The role would prove a critical staging point in Mr Zelensky's journey from actor to politician. He would even go on to call his political party Servant of the People when he chose to run for the presidency.

In 2019 he won a landslide victory with over 73% of the vote. He had taken on the opposing candidate of sitting president Petro Poroshenko, who focused much attention during the campaign on Mr Zelinsky's perceived lack of experience.

A qualified lawyer, Mr Zelensky made that lack of political background a positive, arguing that it made him a breath of fresh air from the traditional politicians who had gone before. He argued that his charm came from being different to other politicians who many Ukrainians had tired of at that point.

He also campaigned differently, going directly to the electorate, focusing time and effort on using social media to get his message across.

Andrew Rasiulis, a fellow of the Canadian Global Affairs Institute, wrote at the time of Mr Zelensky's election that his inauguration speech was "remarkable for what it said and what it did not say. The Ukrainian electorate demanded change from the encrusted old guard of Ukrainian politics... Day one of Zelinsky's term suggests that a new era in Ukrainian politics has indeed arrived".

That new era was one which would be based on ending the war in eastern Ukraine.
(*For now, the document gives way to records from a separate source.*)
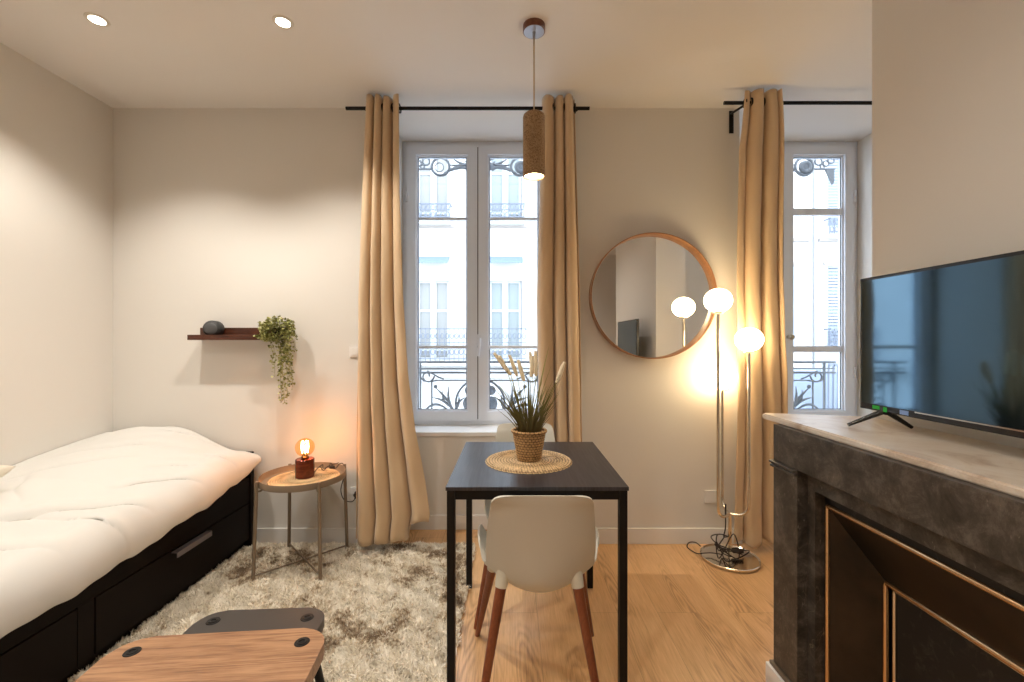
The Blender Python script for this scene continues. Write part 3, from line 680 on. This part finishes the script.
woven_mat((tcx+.012, tcy-.008, RH-.0295), .188, TRAYSTRAW, 'round woven straw mat on the metal tray side table')
lc = Vector((-1.190, 2.50, RH-.0225))
bl_ = thing('bulb_table_lamp', 'small lamp with glowing amber globe bulb on a reddish wooden cylinder', 'lamp', lc)
MB().lathe([(0,0),(.048,0),(.051,.003),(.051,.102),(.048,.105),(.020,.105),(.0,.105)], lc, 40).build('base', BASEWOOD, bl_, angle=35)
MB().lathe([(0,.104),(.021,.104),(.021,.116),(.015,.120),(.015,.130),(0,.130)], lc, 24).build('socket', mat('bronze_socket', (.08,.045,.025), .3, .9), bl_, angle=35)
bc = lc + Vector((0,0,.186)); BR = .052
prof = [(.013,.122)] + [(BR*math.sin(R(t)), .170-BR*math.cos(R(t))) for t in range(22,181,8)]
gb = MB().lathe(prof[:-1]+[(0,.170+BR)], lc, 36).build('bulb', BULBG, bl_, True)
b = MB()
for k in range(6):
    a = 2*PI*k/6; r = .016
    b.tube([lc+Vector((r*math.cos(a), r*math.sin(a), .140)), lc+Vector((r*1.2*math.cos(a+.3), r*1.2*math.sin(a+.3), .172)), lc+Vector((r*math.cos(a+.6), r*math.sin(a+.6), .205))], .0017, 6)
b.build('filament', FILA, gb, True)
b = MB().cone(lc+Vector((0,0,.13)), lc+Vector((0,0,.155)), .005, .003).build('stem', mat('bulb_stem_glass', (.5,.35,.2), .2), gb)
pts = catmull([lc+Vector(p) for p in ((.05,0,.02),(.07,.03,.05),(.085,.05,.022),(.11,.06,.045),(.13,.10,.018),(.15,.12,.040),(.145,.15,.034),(.155,.165,.025),(.160,.17,-.04),(.14,.17,-.13),(.15,.18,-.19),(.17,.20,-.215),(.19,.225,-.225))] + [Vector((-.985,2.728,.30))], 6)
MB().tube(pts, .0028, 6).build('cord', BLKCORD, bl_, True)
pts = catmull([lc+Vector(p) for p in ((.07,.04,.05),(.09,.03,.062),(.08,.06,.03),(.12,.05,.05),(.11,.09,.055),(.14,.08,.022),(.10,.11,.03),(.15,.11,.05))], 5)
MB().tube(pts, .0026, 6).box(lc.x+.118, lc.x+.145, lc.y+.05, lc.y+.07, lc.z+.030, lc.z+.045, .003).build('cord_switch', BLKCORD, bl_, True)

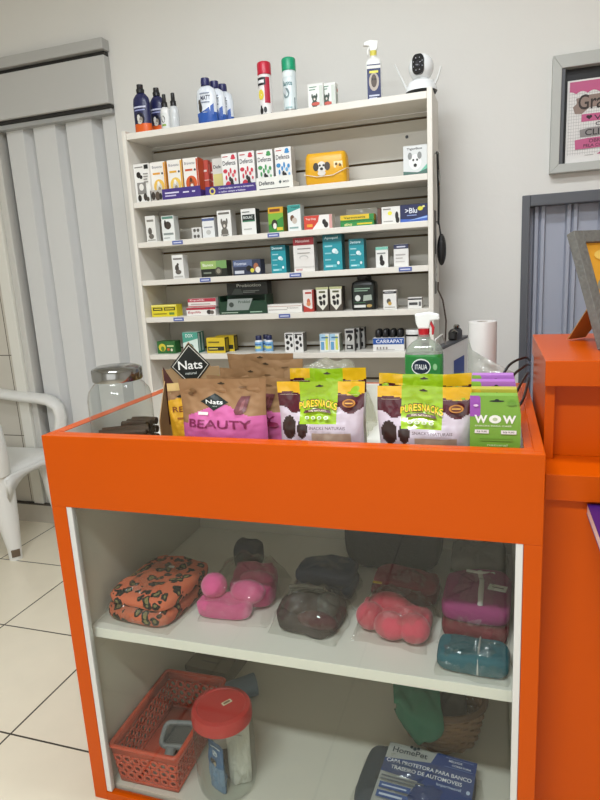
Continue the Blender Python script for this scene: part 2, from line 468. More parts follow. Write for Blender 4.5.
for i, (x, y) in enumerate(((-1.285, 2.345), (-1.245, 2.345))):
    t = bottle('pump_bottle', ('small white pump bottle with black nozzle and printed label beside navy shampoo', 'small plain clear pump bottle with black nozzle on the shelf top')[i], x, y, Z0,
           [(.019, 0), (.02, .004), (.02, .075), (.017, .088), (.011, .094)], M('e9e9e6', .3) if i == 0 else M('cfd2d2', .15), [(.012, .094), (.012, .112), (.008, .116), (.0075, .142), (.004, .144)], M('161616', .4), .9,
           ([('r', .2, .15, .8, .75, 'dfe0dc'), ('d', .45, .5, .18, .14, '2b2b2b'), ('r', .3, .22, .7, .3, '8cab4a')] if i == 0 else None), 'small pump bottles')
for i, (x, y) in enumerate(((-1.083, 2.315), (-1.068, 2.365), (-1.056, 2.415))):
    h = .166
    bottle('lotion_bottle', ('front white bottle with blue wave and navy cap on the shelf top', 'middle white bottle with navy cap in the row on the shelf top', 'rearmost white bottle with navy cap in the row on the shelf top')[i], x, y, Z0,
           [(.038, 0), (.041, .006), (.041, .04), (.042, .10), (.036, .125), (.02, .137), (.014, .140)], [M('2c58a8', .3), M('2c58a8', .3), M('dfe4ea', .3), M('dfe4ea', .3), M('dfe4ea', .3), M('dfe4ea', .3)],
           [(.017, .139), (.018, .152), (.016, h)], M('25265a', .35), .55,
           [('t', 'MATT', .34, .60, .78, .72, '1d2440'), ('r', .3, .76, .75, .79, '9098a8'), ('r', .36, .53, .74, .56, '8a93a5'), ('d', .30, .42, .09, .13, '3a3530'), ('d', .28, .55, .07, .08, '4d463e'), ('p', [(.08, .28), (.5, .34), (.92, .5), (.92, .2), (.08, .2)], '2c58a8')], 'white lotion bottles with navy caps')
def spraycan(label, x, y, body, capc, deco):
    bottle('aerosol_can', label, x, y, Z0, [(.024, 0), (.026, .003), (.026, .012), (.026, .142), (.022, .15)], [M('b9b9b6', .25, .8), M('b9b9b6', .25, .8), M(body, .3), M(body, .3)],
           [(.0262, .147), (.0262, .186), (.024, .19), (.02, .192)], M(capc, .35), 1., deco, None, 'spray can')
spraycan('white and red aerosol can with a tall red cap on the shelf top', -.843, 2.33, 'e6e1de', 'c01f38',
         [('r', .05, .05, .95, .25, 'e8e6e2'), ('r', .6, .3, .97, .9, 'b3233c'), ('r', .08, .72, .7, .9, '1c1c22'), ('r', .14, .77, .6, .84, 'e8e8e8'), ('d', .35, .5, .2, .12, 'e8d24a'), ('d', .35, .12, .12, .08, '17171a'), ('d', .6, .14, .10, .07, '17171a'), ('d', .35, .20, .06, .05, '17171a')])
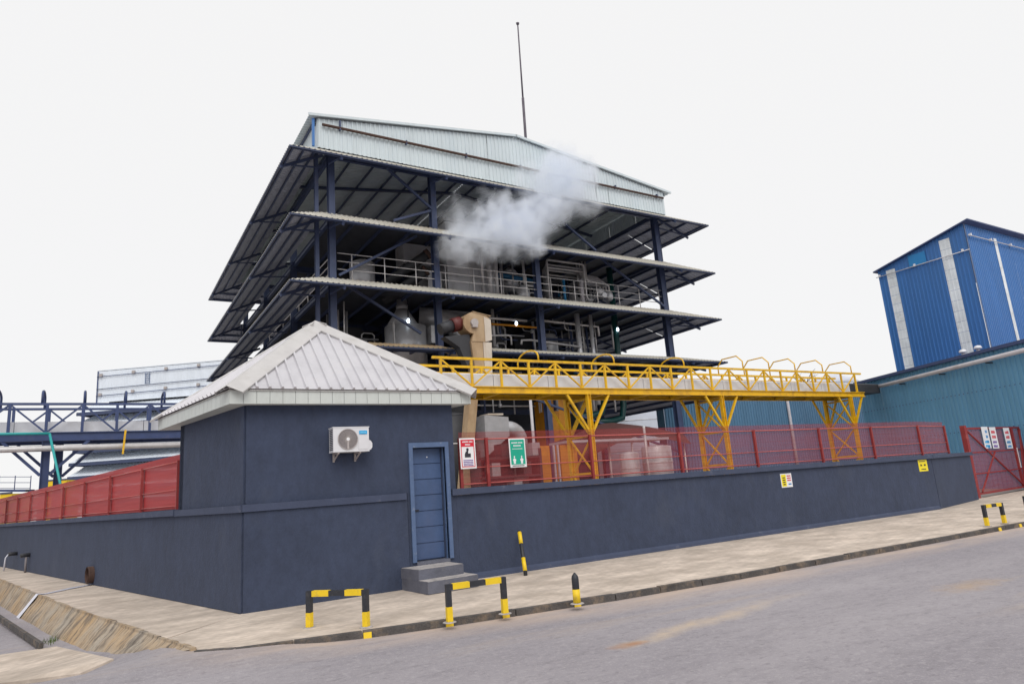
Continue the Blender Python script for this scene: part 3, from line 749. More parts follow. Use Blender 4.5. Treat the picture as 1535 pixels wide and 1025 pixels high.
# red safety sign
so = Vector((5.955, 11.79, 2.01)); uz = Vector((-.012, 0, 1)).normalized()
s = sign('safety_sign', 'red and white safety sign with black pictogram on the fence beside the gatehouse', so, EX, uz, .34, .585, NF_)
P('red_border', 'red_print', s, lambda m: (rect(m, so, EX, uz, NF_, .025, .315, .42, .555, .0045), rect(m, so, EX, uz, NF_, .025, .04, .03, .418, .0045), rect(m, so, EX, uz, NF_, .30, .315, .03, .418, .0045), rect(m, so, EX, uz, NF_, .041, .299, .03, .045, .0045)))
P('lettering', 'white_print', s, lambda m: (blobs(m, so + NF_ * .0068, EX, uz, NF_, .06, .19, .50, .028, seed=3), blobs(m, so + NF_ * .0068, EX, uz, NF_, .205, .285, .50, .028, seed=4), blobs(m, so + NF_ * .0068, EX, uz, NF_, .12, .23, .445, .028, seed=5)))
P('pictogram', 'dark_print', s, lambda m: (m.prism([so + NF_ * .0045 + EX * (.165 + .028 * math.cos(t)) + uz * (.365 + .03 * math.sin(t)) for t in [i * math.pi / 6 for i in range(12)]], NF_ * .002),
    m.prism([so + NF_ * .0048 + EX * x + uz * z for x, z in ((.10, .215), (.23, .215), (.23, .29), (.175, .29), (.18, .335), (.15, .345), (.115, .31), (.10, .27))], NF_ * .002)))
P('small_print', 'violet_print', s, lambda m: blobs(m, so + NF_ * .0045, EX, uz, NF_, .065, .275, .15, .02, 4, seed=6))
# green safety sign
so = Vector((7.06, 11.79, 1.985)); s = sign('safety_sign', 'green safety sign with two white figures on the red fence', so, EX, uz, .385, .575, NF_)
P('green_field', 'green_print', s, lambda m: rect(m, so, EX, uz, NF_, .025, .36, .055, .55, .0045))
P('lettering', 'white_print', s, lambda m: (blobs(m, so + NF_ * .0068, EX, uz, NF_, .06, .20, .475, .03, seed=8), blobs(m, so + NF_ * .0068, EX, uz, NF_, .215, .32, .475, .03, seed=9), blobs(m, so + NF_ * .0068, EX, uz, NF_, .10, .28, .415, .03, seed=10), blobs(m, so + NF_ * .0068, EX, uz, NF_, .07, .31, .36, .014, seed=11)))
def figure(m, x):
    for pl in (((x - .018, .205), (x, .232), (x + .018, .205), (x, .185)), ((x - .04, .15), (x, .19), (x + .04, .15), (x + .025, .12), (x + .022, .07), (x - .022, .07), (x - .025, .12))):
        m.prism([so + NF_ * .0068 + EX * a + uz * b for a, b in pl], NF_ * .002)
P('pictogram', 'white_print', s, lambda m: (figure(m, .105), figure(m, .275)))
P('small_print', 'dark_print', s, lambda m: blobs(m, so + NF_ * .0045, EX, uz, NF_, .05, .33, .022, .02, seed=13))
# stickers on the front wall
so = Vector((15.10, FY - .001, 1.09)); s = sign('wall_notice', 'half yellow half white notice stuck on the dark wall', so, EX, EZv, .44, .35, NF_)
P('yellow_half', 'yellow_print', s, lambda m: rect(m, so, EX, EZv, NF_, .025, .21, .025, .325, .0045))
P('small_print', 'dark_print', s, lambda m: (blobs(m, so + NF_ * .0066, EX, EZv, NF_, .07, .17, .23, .035, 4, seed=14)))
P('red_print', 'red_print', s, lambda m: (blobs(m, so + NF_ * .0045, EX, EZv, NF_, .25, .40, .27, .035, 3, seed=15)))
P('blue_print', 'blue_print', s, lambda m: (blobs(m, so + NF_ * .0045, EX, EZv, NF_, .28, .40, .06, .04, seed=16)))
so = Vector((21.62, FY - .001, 1.17)); s = sign('wall_notice', 'all yellow notice near the right end of the dark wall', so, EX, EZv, .50, .35, NF_, 'yellow_print')
P('small_print', 'dark_print', s, lambda m: (blobs(m, so + NF_ * .0045, EX, EZv, NF_, .10, .20, .16, .06, seed=17), blobs(m, so + NF_ * .0045, EX, EZv, NF_, .3, .40, .16, .06, seed=18), blobs(m, so + NF_ * .0045, EX, EZv, NF_, .12, .38, .05, .03, 1, seed=19), blobs(m, so + NF_ * .0045, EX, EZv, NF_, .08, .4, .29, .02, 1, seed=29)))
# notices on the gate
for k, (px, lab, c1, c2) in enumerate(((1478, 'notice with blue print, left one on the left gate leaf', 'blue_print', 'cyan_print'), (1490, 'notice with red and violet print, nearest the centre on the left gate leaf', 'red_print', 'violet_print'), (1511, 'notice with pink and blue print on the right gate leaf', 'red_print', 'blue_print'))):
    p = onpl(px - 1, 672, G0 + GN * .06, GN)
    so = p; s = sign('gate_notice', 'white ' + lab, so, GD, EZv, .62, .82, GN)
    P('heading', c1, s, lambda m: blobs(m, so + GN * .0045, GD, EZv, GN, .12 if k else .3, .5, .58, .12, 2 if k else 4, seed=20 + k))
    P('small_print', c2, s, lambda m: blobs(m, so + GN * .0045, GD, EZv, GN, .1, .5, .2, .1, 2, seed=30 + k))

# ================================================================== STREET FURNITURE
def barrier(label, a, b, h=.43):
    a = Vector(a); b = Vector(b); a.z = b.z = -.02; t = thing('safety_barrier', (a + b) / 2, label, 'barrier', 'black and yellow safety barriers along the kerb')
    d = (b - a).normalized(); U = Vector((0, 0, 1)); s = .068
    for p in (a, b):
        po = P('post', 'black_paint', t, lambda m: m.beam(p, p + U * (h - s / 2), s, s, d))
        P('yellow_band', 'yellow_paint', po, lambda m: m.beam(p + U * .012, p + U * .19, s + .005, s + .005, d))
        P('base_collar', 'tread', po, lambda m: m.lathe(p, [(.09, 0), (.085, .008), (.06, .011)], 12))
    rail = P('rail', 'black_paint', t, lambda m: m.beam(a - d * s / 2 + U * (h), b + d * s / 2 + U * (h), s, s))
    L_ = (b - a).length
    for f0, f1 in ((.07, .37), (.66, .95)):
        P('yellow_band', 'yellow_paint', rail, lambda m: m.beam(a + d * L_ * f0 + U * h, a + d * L_ * f1 + U * h, s + .005, s + .005))
barrier('black and yellow safety barrier left of the door steps on the corner pavement', onz(464, 938), onz(549, 937))
barrier('black and yellow safety barrier at the kerb in front of the door steps', onz(674, 930), onz(757, 917))
barrier('small far black and yellow safety barrier at the kerb near the gate', onz(1480, 787), onz(1506, 783))
barrier('black and yellow safety barrier cut off by the right edge', onz(1541, 770), onz(1560, 766))
bo = onz(865, 902); bo.z = -.02
t = thing('bollard', bo, 'short black and yellow bollard with pointed cap on the kerb', 'bollard')
P('post', 'black_paint', t, lambda m: m.lathe(bo, [(.05, 0), (.05, .33), (.044, .36), (.012, .405), (0.002, .408)], 16))
P('yellow_band', 'yellow_paint', t, lambda m: m.lathe(bo, [(.0525, .012), (.0525, .19)], 16))
P('base_collar', 'tread', t, lambda m: m.lathe(bo, [(.1, 0), (.09, .008), (.06, .011)], 12))
p0 = Vector((6.87, 11.20, 0)); p1 = Vector((7.04, 11.60, .77)); dd = p1 - p0
t = thing('leaning_pole', p0, 'tall black and yellow pole leaning against the front wall', 'pole')
P('pole', 'black_paint', t, lambda m: m.tube([p0, p1], .036, 14))
for f0, f1 in ((.09, .38), (.70, .97)): P('yellow_band', 'yellow_paint', t, lambda m: m.tube([p0 + dd * f0, p0 + dd * f1], .039, 14))

# drains in the side wall
wp = lambda px, py: onpl(px, py, HC + LN * .03, LN)
c = wp(139, 862)
t = thing('drain_pipe', c, 'wide open rusty drain pipe low in the side wall nearest the corner', 'drain pipe')
P('pipe', 'rust', t, lambda m: (m.tube([c - LN * .02 + Vector((0, 0, .02)), c + LN * .13 + Vector((0, 0, .02))], .2, 24, cap=False), m.tube([c + LN * .13 + Vector((0, 0, .02)), c - LN * .02 + Vector((0, 0, .02))], .175, 24, cap=False),
    m.tube([c + LN * .10 + Vector((math.cos(k * math.pi / 12) * LD.x * .188, math.cos(k * math.pi / 12) * LD.y * .188, .02 + math.sin(k * math.pi / 12) * .188)) for k in range(25)], .018, 6)))
P('pipe_back', 'dark_print', t, lambda m: m.cyl(c - LN * .01 + Vector((0, 0, .02)), c + LN * .004 + Vector((0, 0, .02)), .174, n=20))
for px, py, lab, run in ((26, 829, 'small drain spout running water, leftmost in the side wall', 1), (45, 831, 'small dry drain spout with a thin downpipe in the side wall', 0)):
    c = wp(px, py); o = c + LN * .26
    t = thing('drain_spout', c, lab, 'drain spout')
    P('spout', 'dark_machine', t, lambda m: m.tube([c, c + LN * .2, c + LN * .27 + Vector((0, 0, -.01))], .065, 12))
    if run:
        P('water_jet', 'water_film', t, lambda m: m.tube([o, o + LN * .08 + Vector((0, 0, -.12)), o + LN * .10 + Vector((0, 0, -c.z + .01))], [.02, .022, .03], 8))
    else:
        P('downpipe', 'grille_grey', t, lambda m: m.tube([c + LN * .1 + Vector((0, 0, -.05)), c + LN * .1 + Vector((0, 0, -c.z))], .035, 8))
# thin film of water running from the wide drain over pavement and embankment
def strip(pts, w_):
    m = MB(); vs = []
    for i, p in enumerate(pts):
        d = (pts[min(i + 1, len(pts) - 1)] - pts[max(i - 1, 0)]); d.z = 0; d.normalize(); n = Vector((-d.y, d.x, 0)); ww = w_[i] if isinstance(w_, list) else w_
        vs += [p + n * ww / 2, p - n * ww / 2]
    m.add(vs, [(2 * i, 2 * i + 1, 2 * i + 3, 2 * i + 2) for i in range(len(pts) - 1)]); return m
g0 = wp(137, 876); g0.z = .0; e0 = onz(72, 889, .0)
tw = min((i / 2000 for i in range(2001)), key=lambda t: abs(along(embA, t)[1] - e0.y))
def slope_pt(t, f, up=.022):
    a = along(embA, t); b = along(embB, t); q = lerp2(a, b, f); return Vector((q[0] - up * .8, q[1], -.004 + (hroad(*b) - .026) * f + up))
wm = MB(); dt = .0042; rowsw = [[g0 + LD * .12 + Vector((0, 0, .005)), g0 - LD * .12 + Vector((0, 0, .005))]]
mid = g0.lerp(e0, .5) + Vector((0, .15, .005)); rowsw.append([mid + LD * .17, mid - LD * .17])
for f, wf, up in ((-.12, 1, .006), (0, 1.1, .02), (.35, 1.15, .022), (.7, 1.3, .022), (1.0, 1.7, .026)):
    ra = [slope_pt(tw + dt * wf, max(f, 0), up), slope_pt(tw - dt * wf, max(f, 0), up)]
    if f < 0: ra = [p + Vector((.14, 0, .0)) for p in ra]
    rowsw.append(ra)
wm.add([p for row in rowsw for p in row], [(2 * i, 2 * i + 1, 2 * i + 3, 2 * i + 2) for i in range(len(rowsw) - 1)])
struct('water', wm, 'water_film')

# ================================================================== YELLOW CONVEYOR BRIDGE
yb = thing('conveyor_bridge', (23, 21.2, 0), 'yellow steel conveyor bridge on braced legs running to the teal shed', 'bridge')
X0, X1, YN, YF, ZB, ZT = 9.8, 33.95, 20.5, 21.95, 5.0, 6.07
ks = [X0 + 1.18 * k for k in range(int((X1 - X0) / 1.18) + 1)]
for y in (YN, YF):
    P('bottom_chord', 'yellow_steel', yb, lambda m: m.ibeam((X0 - .3, y, ZB - .02), (X1, y, ZB - .02), .14, .25))
    P('top_chord', 'yellow_steel', yb, lambda m: m.beam((X0 - .3, y, ZT), (X1, y, ZT), .085))
    P('mid_rail', 'yellow_steel', yb, lambda m: m.beam((X0 - .3, y + (.04 if y > 21 else .045), ZT - .22), (X1, y + (.04 if y > 21 else .045), ZT - .22), .04)) if y == YF else None
    for k, x in enumerate(ks):
        P('post', 'yellow_steel', yb, lambda m: m.beam((x, y, ZB + .106), (x, y, ZT - .043), .075, .075))
        if k + 1 < len(ks):
            x2 = ks[k + 1]; za, zb = (ZB + .13, ZT - .06) if k % 2 == 1 else (ZT - .06, ZB + .13)
            P('diagonal', 'yellow_steel', yb, lambda m: m.beam((x + .03, y, za), (x2 - .03, y, zb), .05, .05))
for i, x in enumerate((10.2, 13.8, 17.4, 21.24, 24.95, 26.75, 28.65, 30.8, 33.2)):
    if i == 0: continue
    round_ = i < 4
    yn, yf = YN, YF; h = .5
    if round_:
        pts = [(x, yn, ZT + .04)] + [(x, yn + (yf - yn) * (.5 - .5 * math.cos(t)), ZT + .2 + .32 * math.sin(t)) for t in [math.pi * j / 8 for j in range(9)]] + [(x, yf, ZT + .04)]
    else:
        pts = [(x, yn, ZT + .04), (x, yn, ZT + .38), (x, yn + .3, ZT + .68), (x, yf - .3, ZT + .68), (x, yf, ZT + .38), (x, yf, ZT + .04)]
    P('hoop', 'yellow_steel' if round_ or i > 4 else 'yellow_steel', yb, lambda m: m.tube(pts, .03, 8))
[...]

Finding peace with Russia had been a central tenet of Mr Zelensky's campaign, as he told a country sick of warring with Russia that he would bring a resolution to the conflict.

He attempted to do so through dialogue and to implement the Minsk accords, but no lasting peace was ever found and tensions have only increased in recent years, leading to the current crisis.

Volodymyr Zelensky meeting with Joe Biden at the White House in September 2021
Volodymyr Zelensky meeting with Joe Biden at the White House in September 2021

It was a brush with another politician who styled himself as a maverick and mould-breaker which previously brought Mr Zelensky into a global spotlight. In 2019, US president Donald Trump asked the Ukrainian president to launch an investigation into corruption allegations against Joe Biden, who was polling ahead of Mr Trump in the run-up to the US election.

The phone call between the two men was leaked by a whistleblower with Mr Trump facing accusations that he was illegally pressuring Mr Zelensky to help damage his political rival, a claim Mr Trump denied. Mr Zelensky was adamant no quid pro quo had taken place, and that no investigation had been launched.

Now Mr Zelensky finds himself looking to Mr Biden to rally Western support as he navigates the prospect of war in Europe.

"We expect clear and effective steps of support from our partners," Mr Zelensky has said in recent days. "It is very important to see who is our real friend and partner, and who will continue to scare the Russian Federation with words."